Pyer Moss Delivered the Biggest, Most Powerful Show at NYFW
Fashion

Pyer Moss Delivered the Biggest, Most Powerful Show at NYFW

Story by Jocelyn Silver / Photography by Andrew Boyle

"A queer Black woman invented rock 'n' roll," writer Casey Gerald declared in a rousing speech delivered at the beginning of the Spring 2020 Pyer Moss show, held in Brooklyn's historic Kings Theatre. She did. In the 1930s and '40s, Sister Rosetta Tharpe (who recorded her first single at 23, in 1938) was a rarity — a Black woman who played the guitar and sang both gospel and secular music. She toured, forced to sleep on the bus when playing in segregated cities. She became popular among Black servicemen during WWII, and collaborated with the likes of Duke Ellington. She even toured with her musical and romantic partner, the musician Marie Knight.

As Gerald correctly asserted, Elvis didn't invent rock 'n' roll — there was Tharpe and Little Richard and Chuck Berry and Jimi Hendrix. And so the night was largely dedicated to Black music; Pyer Moss shows usually incorporate a choir, and this season's was enormous. The "Pyer Moss Tabernacle Drip Choir Drenched in The Blood" incorporated 65 singers and took up the entire stage, performing everything from gospel classics to Lil' Kim, Missy Elliott, and Cardi B. The audience was absorbed in their performance, and then you'd notice the beauty in the cut of an evening gown or a men's pant (the men's trousers were really, really good). It was overwhelming, like getting smacked in the face with aesthetic stimulation.

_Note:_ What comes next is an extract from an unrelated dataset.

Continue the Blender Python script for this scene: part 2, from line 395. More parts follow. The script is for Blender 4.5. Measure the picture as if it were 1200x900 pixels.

The collection, titled "Sister," was the third in a series of collections celebrating how Black people have shaped the building blocks of American culture. It was in part dedicated to Tharpe's oft-unacknowledged contributions to musical history. Designer Kerby Jean-Raymond used a painting of Tharpe from artist Richard Phillips, who spent 46 years wrongfully imprisoned in Michigan for a murder he did not commit, as a print on a number of garments. As Jean-Raymond told GQ's Rachel Tashjian, he only reached out to Phillips once he knew that he was in a position to make sure he got paid, and paid properly.

Jean-Raymond — who also holds a major position at Reebok, was recently named to the board of the CFDA, and is starting a new company with Kering CEO Francois-Henri Pinault — makes work that centers on a reclamation of American history, and fashion history in particular. The last three collections have included collaborations with Cross Colours, then Fubu, and now Sean John. The clothes on the whole were largely crisp and clean with a wide-shouldered silhouette, the silk liquid, like mercury in a thermometer.

It was Jean-Raymond's first show in a year, and he gave away free tickets to dedicated fans, who lined up all around the block (there wasn't favoritism in the line — the show started 90 minutes late and important people were kept waiting like everybody else, which is always kind of a nice sight at fashion week). "That took me to church," a man in the lobby said as the venue transitioned from show to afterparty. "No... to heaven!"